The steps she uses in utilizing the recommended smoothing algorithm are:

A. Increase her 2016 Spending Budget by actual inflation (this is her preliminary 2017 spending budget),
B. Determine the 10% corridor around her 2017 Actuarial Spending Budget,
C. Test where her preliminary 2017 spending budget falls relative to the corridor determined in step B above.

Because the cost-of-living increase for 2017 Social Security benefits is 0.3%, she assumes that the actual cost of living (or inflation) for 2016 for purposes of her calculations is this same 0.3% (

Step A:  Sarah’s 2016 spending budget increased by actual inflation is:

$40,000 x (1.003) = $40,120.  This is her preliminary 2017 spending budget
Step B:  The 10% corridor around her 2017 Actuarial Spending Budget is determined to be:

Lower end of corridor = 90% of 2017 Actuarial Spending Budget = (.9 x $46,000 = $41,400)

Upper end of corridor = 110% of 2017 Actuarial Spending Budget = 1.1 x $46,000 = $50,600.

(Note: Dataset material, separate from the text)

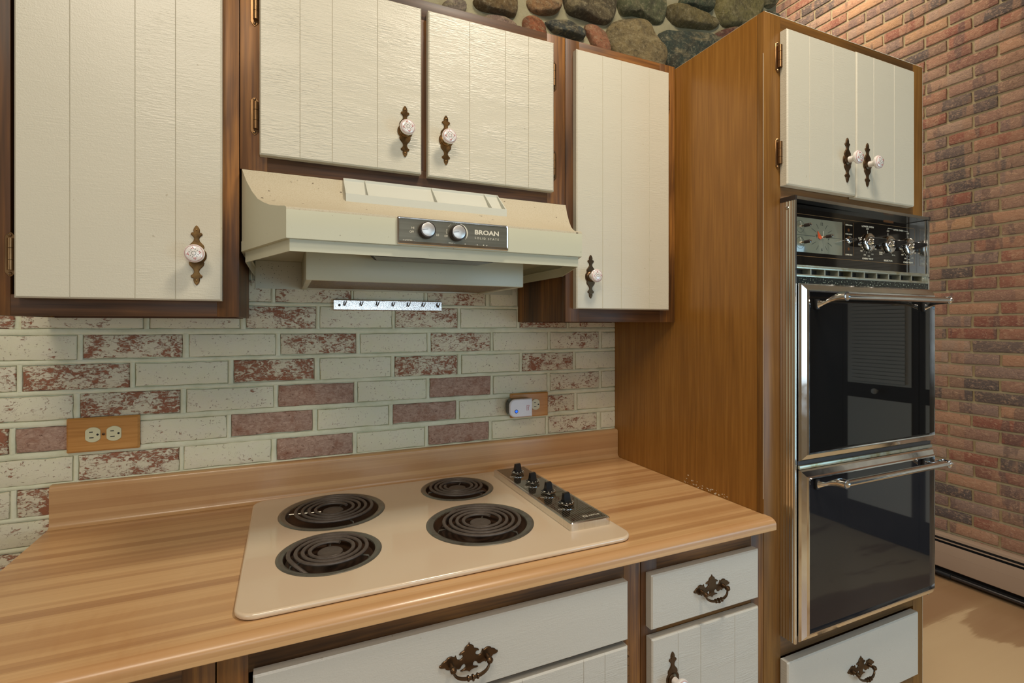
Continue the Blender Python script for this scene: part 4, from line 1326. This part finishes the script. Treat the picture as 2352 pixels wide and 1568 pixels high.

Step C:  Sarah tests to see whether her preliminary 2017 spending budget falls inside or outside the 10% corridor around her 2017 Actuarial Spending Budget of $46,000.  She determines that it is slightly below the lower end of the corridor, so she decides to increase her spending budget for 2017 from the preliminary value of $40,120 to the lower end of the 10% corridor of $41,400. 

Note that if Sarah has decided that she wants her future spending budgets to increase by inflation minus 0.5% each year (to front-load her spending in real terms), then strict application of the recommended algorithm would involve calculation of a preliminary 2017 budget equal to $39,920 ($40,000 x .998).